Le christianisme a restitué les larmes, comme le sang, au Créateur des cieux et des eaux. Il les a placées près des sources de la vie! Jésus-Christ pleura près du tombeau de Lazare. Les larmes de Madeleine sont deve­nues un des grands souvenirs de l'humanité. Les peintres feraient bien de ne pas y toucher légèrement, et de ne pas les confondre avec les larmes contraires, dans la crainte d'un attentat. Les larmes sont montées si haut, qu'elles sont à leur place au tribunal de la pénitence, quand tout près d'elles le sang de Jésus-Christ tombe avec l'absolution sur la tête du pécheur.

Dieu fait ce qu'il veut des choses qu'il touche ! Il les emploie quelquefois à des usages étonnants ! S'il touche les larmes, il fait d'elles la force des faibles et la ter­reur des forts.

Le langage chrétien désigne par un mot énergique la douleur d'avoir péché. Ce mot est la contrition, qui veut dire brisement. Si l'habitude ne jetait pas sur toutes choses le voile gris de l'indifférence, les hommes seraient singulièrement frappés de ce mot magnifique. Mais voici ce que je voulais dire : la contrition est pleine de joie. Le brisement du cœur est plus délicieux que les choses les plus recherchées. Je ne parle pas des délices vagues de certains sentiments qui ressem­blent à des rèves, délices stériles et affaiblissantes.
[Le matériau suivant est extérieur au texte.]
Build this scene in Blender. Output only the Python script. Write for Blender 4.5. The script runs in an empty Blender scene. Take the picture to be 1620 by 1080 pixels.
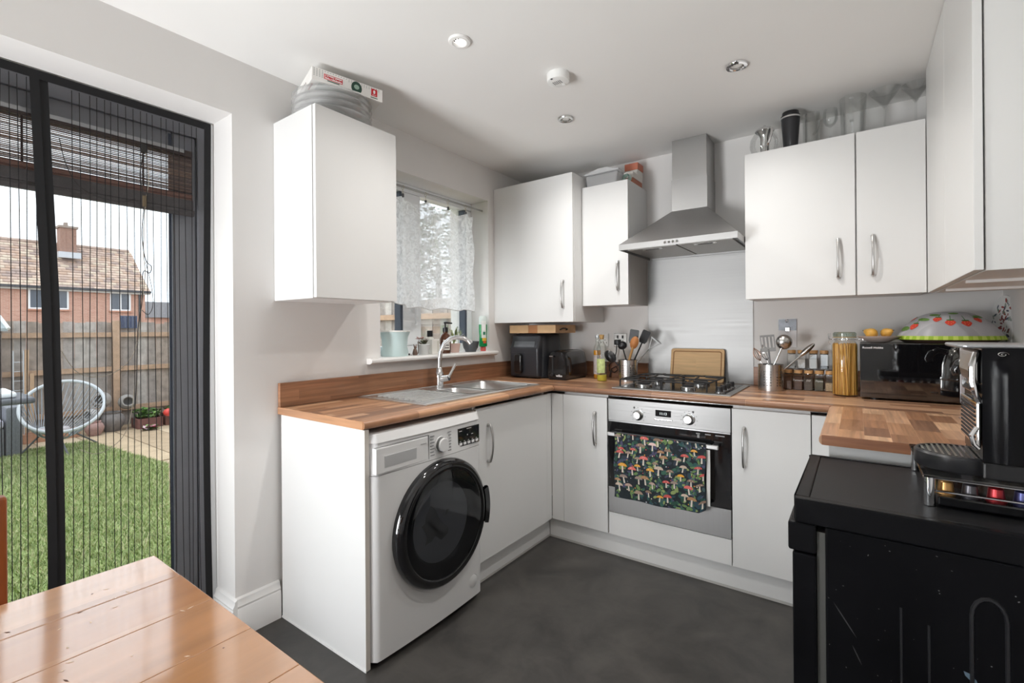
import bpy, bmesh, math, random
import numpy as np
from mathutils import Vector, Matrix
random.seed(7); np.random.seed(7)
SC = bpy.context.scene
COL = SC.collection
PI = math.pi

# ------------------------------------------------------------------ camera
YAW, PITCH, ROLL, FPX, SY = .6296, .0006, -.0076, 749.73, -18.99
def cam_axes():
    F = Vector((-math.sin(YAW)*math.cos(PITCH), math.cos(YAW)*math.cos(PITCH), math.sin(PITCH)))
    R = Vector((math.cos(YAW), math.sin(YAW), 0)); U = R.cross(F)
    return (R*math.cos(ROLL)+U*math.sin(ROLL), U*math.cos(ROLL)-R*math.sin(ROLL), F)
_R, _U, _F = cam_axes()
cd = bpy.data.cameras.new('camera'); cam = bpy.data.objects.new('camera', cd); COL.objects.link(cam)
m = Matrix((( _R.x, _U.x, -_F.x, 1.9596), (_R.y, _U.y, -_F.y, -2.9058), (_R.z, _U.z, -_F.z, 1.1869), (0, 0, 0, 1)))
cam.matrix_world = m
cd.sensor_fit = 'HORIZONTAL'; cd.sensor_width = 36.0; cd.lens = FPX/1620*36; cd.shift_y = SY/1620
cd.clip_start = .02; cd.clip_end = 300
SC.camera = cam

# ------------------------------------------------------------------ world: bright overcast sky
w = bpy.data.worlds.new('overcast'); SC.world = w; w.use_nodes = True
nt = w.node_tree; nt.nodes.clear()
wo = nt.nodes.new('ShaderNodeOutputWorld'); bg = nt.nodes.new('ShaderNodeBackground')
tc = nt.nodes.new('ShaderNodeTexCoord'); no = nt.nodes.new('ShaderNodeTexNoise'); rp = nt.nodes.new('ShaderNodeValToRGB')
no.inputs['Scale'].default_value = 3.0; no.inputs['Detail'].default_value = 4
rp.color_ramp.elements[0].position = .3; rp.color_ramp.elements[0].color = (.80, .88, .97, 1)
rp.color_ramp.elements[1].position = .7; rp.color_ramp.elements[1].color = (.95, .97, 1.0, 1)
nt.links.new(tc.outputs['Generated'], no.inputs['Vector']); nt.links.new(no.outputs[0], rp.inputs[0])
nt.links.new(rp.outputs[0], bg.inputs[0]); nt.links.new(bg.outputs[0], wo.inputs[0])
bg.inputs[1].default_value = 2.9

# ------------------------------------------------------------------ large lights
def area(name, loc, rot, sx, sy, power, col=(1, 1, 1), spread=180):
    l = bpy.data.lights.new(name, 'AREA'); l.shape = 'RECTANGLE'; l.size = sx; l.size_y = sy; l.energy = power; l.color = col
    l.spread = math.radians(spread)
    o = bpy.data.objects.new(name, l); COL.objects.link(o); o.location = loc; o.rotation_euler = rot
    return o
# added fill lamp in front of the invented rear glazing, behind the camera
area('added_rear_fill', (.95, -8.40, 1.10), (PI/2+.15, 0, PI), 1.7, 1.8, 640, (.985, .99, 1), 95)
# added fill lamp floating inside the room, aimed up at the kitchen ceiling
area('added_patio_fill', (.30, -3.86, .75), Vector((1.15, 2.9, 1.35)).to_track_quat('-Z', 'Y').to_euler(), 0.58, 1.2, 33, (.97, .985, 1), 120)
sun = bpy.data.lights.new('hazy_sun', 'SUN'); sun.energy = 1.6; sun.angle = math.radians(50); sun.color = (1, .97, .93)
so = bpy.data.objects.new('hazy_sun', sun); COL.objects.link(so); so.location = (-8, -6, 8)
so.rotation_euler = Vector((.30, .25, -.92)).to_track_quat('-Z', 'Y').to_euler()

vs = SC.view_settings
vs.view_transform = 'Standard'; vs.look = 'None'; vs.gamma = 1; vs.use_curve_mapping = False; vs.exposure = 0.0
SC.display_settings.display_device = 'sRGB'
SC.cycles.max_bounces = 12; SC.cycles.diffuse_bounces = 6; SC.cycles.glossy_bounces = 8; SC.cycles.transmission_bounces = 10
SC.cycles.transparent_max_bounces = 24; SC.cycles.caustics_reflective = False; SC.cycles.caustics_refractive = False
SC.cycles.sample_clamp_indirect = 6.0; SC.cycles.use_denoising = True

# ------------------------------------------------------------------ helpers
def lin(c): c /= 255.0; return c/12.92 if c <= .04045 else ((c+.055)/1.055)**2.4
def S(r, g, b): return (lin(r), lin(g), lin(b))
class MB:
    def __init__(s): s.v = []; s.f = []; s.c = []; s.col = None
    def add(s, vs, fs):
        o = len(s.v); s.v.extend([tuple(p) for p in vs])
        for f in fs: s.f.append(tuple(i+o for i in f)); s.c.append(s.col)
        return s
    def box(s, x0, x1, y0, y1, z0, z1):
        x0, x1 = sorted((x0, x1)); y0, y1 = sorted((y0, y1)); z0, z1 = sorted((z0, z1))
        return s.add([(x0,y0,z0),(x1,y0,z0),(x1,y1,z0),(x0,y1,z0),(x0,y0,z1),(x1,y0,z1),(x1,y1,z1),(x0,y1,z1)],
            [(0,3,2,1),(4,5,6,7),(0,1,5,4),(1,2,6,5),(2,3,7,6),(3,0,4,7)])
    def obox(s, c, a, b, d):
        c, a, b, d = map(Vector, (c, a, b, d))
        if a.cross(b).dot(d) < 0: a = -a
        q = [c+i*a+j*b+k*d for k in (-1, 1) for j in (-1, 1) for i in (-1, 1)]
        return s.add(q, [(0,2,3,1),(4,5,7,6),(0,1,5,4),(1,3,7,5),(3,2,6,7),(2,0,4,6)])
    def prism(s, poly, h0, h1, axis='y'):
        # poly: list of 2-D points; axis = extrusion axis; 2-D coordinates are the two others in xyz order
        def P(a, b, h): return {'x': (h, a, b), 'y': (a, h, b), 'z': (a, b, h)}[axis]
        n = len(poly); A = sum(poly[i][0]*poly[(i+1) % n][1]-poly[(i+1) % n][0]*poly[i][1] for i in range(n))
        if (A < 0) != (axis == 'y'): poly = poly[::-1]
        v = [P(a, b, h0) for a, b in poly]+[P(a, b, h1) for a, b in poly]
        f = [tuple(range(n))[::-1], tuple(range(n, 2*n))]+[(i, (i+1) % n, n+(i+1) % n, n+i) for i in range(n)]
        if h1 < h0: f = [q[::-1] for q in f]
        return s.add(v, f)
    def lathe(s, prof, c=(0, 0, 0), n=24, axis='z', ang=2*PI, sx=1, sy=1):
        v = []; f = []; k = len(prof)
        full = abs(ang-2*PI) < 1e-6
        m_ = n if full else n+1
        for i in range(m_):
            a = ang*i/n; ca, sa = math.cos(a), math.sin(a)
            for r, z in prof:
                p = (r*ca*sx, r*sa*sy, z)
                if axis == 'x': p = (p[2], p[0], p[1])
                if axis == 'y': p = (p[1], p[2], p[0])
                v.append((p[0]+c[0], p[1]+c[1], p[2]+c[2]))
        for i in range(n):
            j = (i+1) % m_
            for t in range(k-1):
                f.append((i*k+t, j*k+t, j*k+t+1, i*k+t+1))
        return s.add(v, f)
    def cyl(s, p0, p1, r0, r1=None, n=16, cap=True):
        r1 = r0 if r1 is None else r1
        return s.tube([p0, p1], [r0, r1], n, cap=cap)
    def tube(s, pts, r, n=8, closed=False, cap=True, flat=None):
        pts = [Vector(p) for p in pts]; k = len(pts)
        rs = r if isinstance(r, (list, tuple)) else [r]*k
        up = None; v = []
        for i, p in enumerate(pts):
            if closed: t = pts[(i+1) % k]-pts[i-1]
            else: t = pts[min(i+1, k-1)]-pts[max(i-1, 0)]
            t.normalize()
            if up is None:
                up = Vector((0, 0, 1)) if abs(t.z) < .9 else Vector((1, 0, 0))
                if flat is not None: up = Vector(flat)
            a = (up-t*up.dot(t)).normalized(); b = t.cross(a); up = a
            for j in range(n):
                q = 2*PI*j/n
                v.append(p+(a*math.cos(q)+b*math.sin(q))*rs[i])
        f = []
        for i in range(k if closed else k-1):
            i2 = (i+1) % k
            for j in range(n):
                f.append((i*n+j, i*n+(j+1) % n, i2*n+(j+1) % n, i2*n+j))
        if cap and not closed:
            f.append(tuple(range(n))[::-1]); f.append(tuple((k-1)*n+j for j in range(n)))
        return s.add(v, f)
    def strap(s, pts, wdir, w, th):
        # flat bar swept along pts; wdir = width direction
        pts = [Vector(p) for p in pts]; wd = Vector(wdir).normalized(); v = []; k = len(pts)
        for i, p in enumerate(pts):
            t = (pts[min(i+1, k-1)]-pts[max(i-1, 0)]).normalized(); nn = t.cross(wd).normalized()
            for a, b in ((-1, -1), (1, -1), (1, 1), (-1, 1)): v.append(p+wd*a*w/2+nn*b*th/2)
        f = [(0, 1, 2, 3), tuple((k-1)*4+j for j in (3, 2, 1, 0))]
        for i in range(k-1):
            for j in range(4): f.append((i*4+j, (i+1)*4+j, (i+1)*4+(j+1) % 4, i*4+(j+1) % 4))
        return s.add(v, f)
    def grid(s, fn, nu, nv):
        v = [fn(i/nu, j/nv) for i in range(nu+1) for j in range(nv+1)]
        f = [(i*(nv+1)+j, (i+1)*(nv+1)+j, (i+1)*(nv+1)+j+1, i*(nv+1)+j+1) for i in range(nu) for j in range(nv)]
        return s.add(v, f)
    def sphere(s, c, rx, ry=None, rz=None, nu=16, nv=10, t0=0, t1=PI):
        ry = rx if ry is None else ry; rz = rx if rz is None else rz
        prof = [(math.sin(t0+(t1-t0)*i/nv), -math.cos(t0+(t1-t0)*i/nv)) for i in range(nv+1)]
        v = []; f = []; k = nv+1
        for i in range(nu):
            a = 2*PI*i/nu
            for r, z in prof: v.append((c[0]+rx*r*math.cos(a), c[1]+ry*r*math.sin(a), c[2]+rz*z))
        for i in range(nu):
            for j in range(nv): f.append((i*k+j, ((i+1) % nu)*k+j, ((i+1) % nu)*k+j+1, i*k+j+1))
        return s.add(v, f)
    def disc(s, c, u, v_, n=12):
        c, u, v_ = Vector(c), Vector(u), Vector(v_)
        return s.add([c+u*math.cos(2*PI*i/n)+v_*math.sin(2*PI*i/n) for i in range(n)], [tuple(range(n))])
    def xf(s, M_):
        s.v = [tuple(M_ @ Vector(p)) for p in s.v]; return s
    def build(s, name, mat, parent=None, bevel=0, seg=2, angle=38, weld=True):
        me = bpy.data.meshes.new(name)
        org = ORG.get(parent.name, Vector((0, 0, 0))) if parent else Vector((0, 0, 0))
        bm = bmesh.new(); vv = [bm.verts.new(Vector(p)-org) for p in s.v]
        lay = bm.loops.layers.float_color.new('Col') if any(c is not None for c in s.c) else None
        for f, c in zip(s.f, s.c):
            try: fc = bm.faces.new([vv[i] for i in f])
            except ValueError: continue
            fc.smooth = True
            if lay is not None:
                for l in fc.loops: l[lay] = (*(c or (1, 1, 1)), 1)
        if weld: bmesh.ops.remove_doubles(bm, verts=bm.verts, dist=1e-6)
        if bevel:
            es = [e for e in bm.edges if len(e.link_faces) == 2 and e.calc_face_angle(0) > .6]
            bmesh.ops.bevel(bm, geom=es, offset=bevel, segments=seg, profile=.5, affect='EDGES', clamp_overlap=True)
            for fc in bm.faces: fc.smooth = True
        bm.to_mesh(me); bm.free()
        me.set_sharp_from_angle(angle=math.radians(14 if bevel and bevel < .0055 else angle))
        o = bpy.data.objects.new(name, me); COL.objects.link(o)
        if mat is not None: me.materials.append(mat)
        if bevel >= .0055:
            wn = o.modifiers.new('flat_faces', 'WEIGHTED_NORMAL'); wn.mode = 'FACE_AREA'; wn.weight = 100; wn.keep_sharp = True
        if parent is not None: o.parent = parent; ORG[o.name] = org
        return o
ORG = {}
def bx(*a): return MB().box(*a)
def tag(o, label, cat, group=None):
    o['label'] = label; o['category'] = cat
    if group: o['group'] = group
    return o
def thing(name, label, cat, loc=(0, 0, 0), group=None, local=False, rotz=0):
    o = bpy.data.objects.new(name, None); COL.objects.link(o); o.empty_display_size = .05
    o.location = loc; o.rotation_euler = (0, 0, rotz)
    ORG[o.name] = Vector((0, 0, 0)) if local else Vector(loc)
    return tag(o, label, cat, group)
def struct(o): o['kind'] = 'structure'; return o
def stuff(o): o['kind'] = 'stuff'; return o
def at(o, loc, rotz=0):      # a single-mesh thing built locally
    o.location = loc; o.rotation_euler = (0, 0, rotz); return o
def copy_tree(o, parent=None):
    c = o.copy(); COL.objects.link(c)
    if parent is not None: c.parent = parent
    for ch in o.children: copy_tree(ch, c)
    return c
_tm = {}
def text(name, s, size, loc, right, up, mat, parent, ext=.0003, align='LEFT', shear=0, space=1.0, bold=0):
    cu = bpy.data.curves.new('t', 'FONT'); cu.body = s; cu.size = size; cu.align_x = align; cu.extrude = ext; cu.shear = shear; cu.space_character = space
    cu.offset = bold; cu.resolution_u = 2
    to = bpy.data.objects.new('t', cu); COL.objects.link(to)
    dg = bpy.context.evaluated_depsgraph_get(); me = bpy.data.meshes.new_from_object(to.evaluated_get(dg))
    bpy.data.objects.remove(to); bpy.data.curves.remove(cu)
    r = Vector(right).normalized(); u = Vector(up).normalized(); n = r.cross(u)
    org = ORG.get(parent.name, Vector((0, 0, 0)))
    M_ = Matrix(((r.x, u.x, n.x, loc[0]-org.x), (r.y, u.y, n.y, loc[1]-org.y), (r.z, u.z, n.z, loc[2]-org.z), (0, 0, 0, 1)))
    me.transform(M_); me.materials.clear(); me.materials.append(mat)
    o = bpy.data.objects.new(name, me); COL.objects.link(o); o.parent = parent; ORG[o.name] = org
    return o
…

Les délices dont je parle sont des réalités fortifiantes, actives, fécondes. Ce sont des joies qui font agir.

Pour apprécier un acte fait dans la vérité, il est bon de regarder le même acte accompli dans l’erreur. A côté du re­pentir, qui est un nom moins beau de la contrition, il y a le remords. Le repentir est bon ; le remords est mauvais. Le repentir donne la joie et le remords la tristesse. C'est que Dieu est dans le repentir, et Dieu n'est pas dans le remords.

Le repentir calme le coupable ; le remords l'exaspère. Le repentir lui ouvre l'espérance, le remords la lui ferme. Le repentir est plein de larmes, le remords plein de terreurs. Le remords fait voir des fantômes, le repen­tir fait voir des vérités.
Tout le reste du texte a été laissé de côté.